Biography
I received my BA in English and and Music from the University of North Carolina at Chapel Hill in 2018. My current dissertation project argues that early modern English literary writers arrived at a systemic category of white womanhood through depictions of reproduction and consumption in poetry, drama, and prose. In addition, I serve as a research assistant on the Beshrew Me! project. Led by Ellen Mackay, Beshrew Me! is a digital humanities endeavor to reimagine the early modern variorum edition through William Shakespeare's Taming of the Shrew. In both my research and pedagogy, I am committed to bringing the urgency of the present to bear on the literary and historical past.
London Teaching
ENGL 23304: The Stage and the City: Performance and Daily Life in Renaissance London (London Study Abroad, Fall 2021)

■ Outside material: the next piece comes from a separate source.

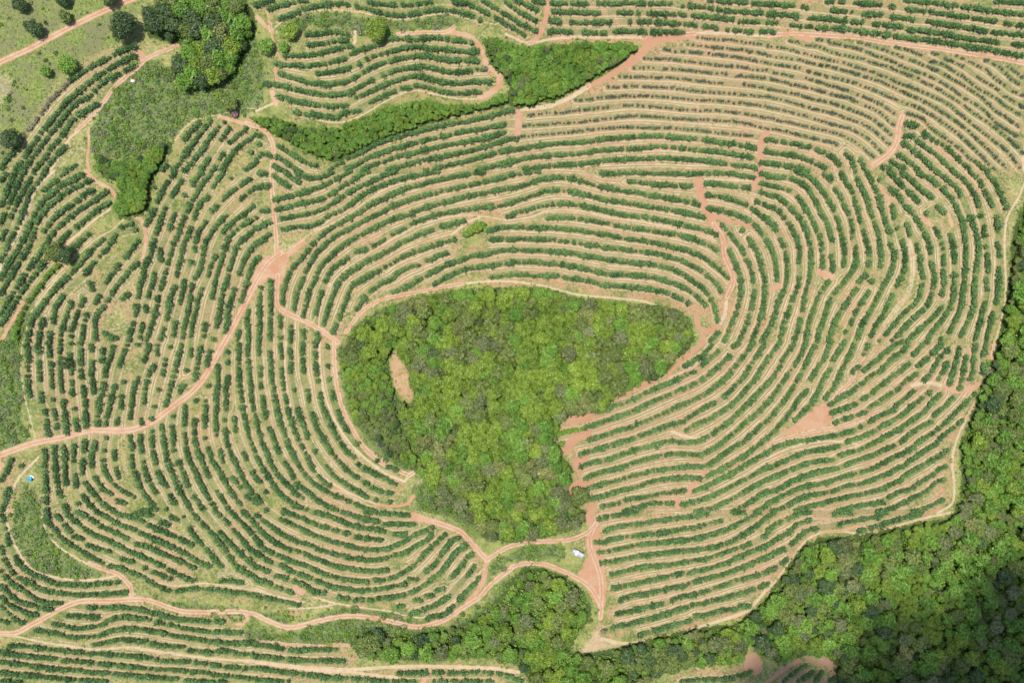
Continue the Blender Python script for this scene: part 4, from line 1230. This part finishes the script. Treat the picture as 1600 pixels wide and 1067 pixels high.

Between the years 1500 and 1660, London developed into an urban superpower. By 1660, London was boasting a population of 350,000, which was nearly six times its population in the early sixteenth century (~60,000). This course asks what it was like to live in London as it evolved into something equal parts new, exciting, and frightening. We will be considering this question primarily through three plays from the seventeenth century—Ben Jonson’s The Alchemist (1610), Thomas Middleton and Thomas Dekker’s The Roaring Girl (c. 1609), and Richard Brome’s The English Moor (1640). Each of these plays has been classified as a “city comedy” by scholars over the years, and “city comedies”, this course argues, are particularly good at detailing the perils, thrills, and novel sensoria of a rapidly expanding metropolis. We will use these plays as a testing ground to articulate for ourselves what central concerns or preoccupations sixteenth- and seventeenth-century Londoners had about their lives in the city. What was it like to go to an early iteration of a shopping mall? How were categories of disability, race, gender, and sexuality negotiated through this dense and (relatively!) diverse population? How did new city dwellers deal with things like plague or famine? What was it like to be constantly confronted with the noise of the crowd or sewage in the river and streets?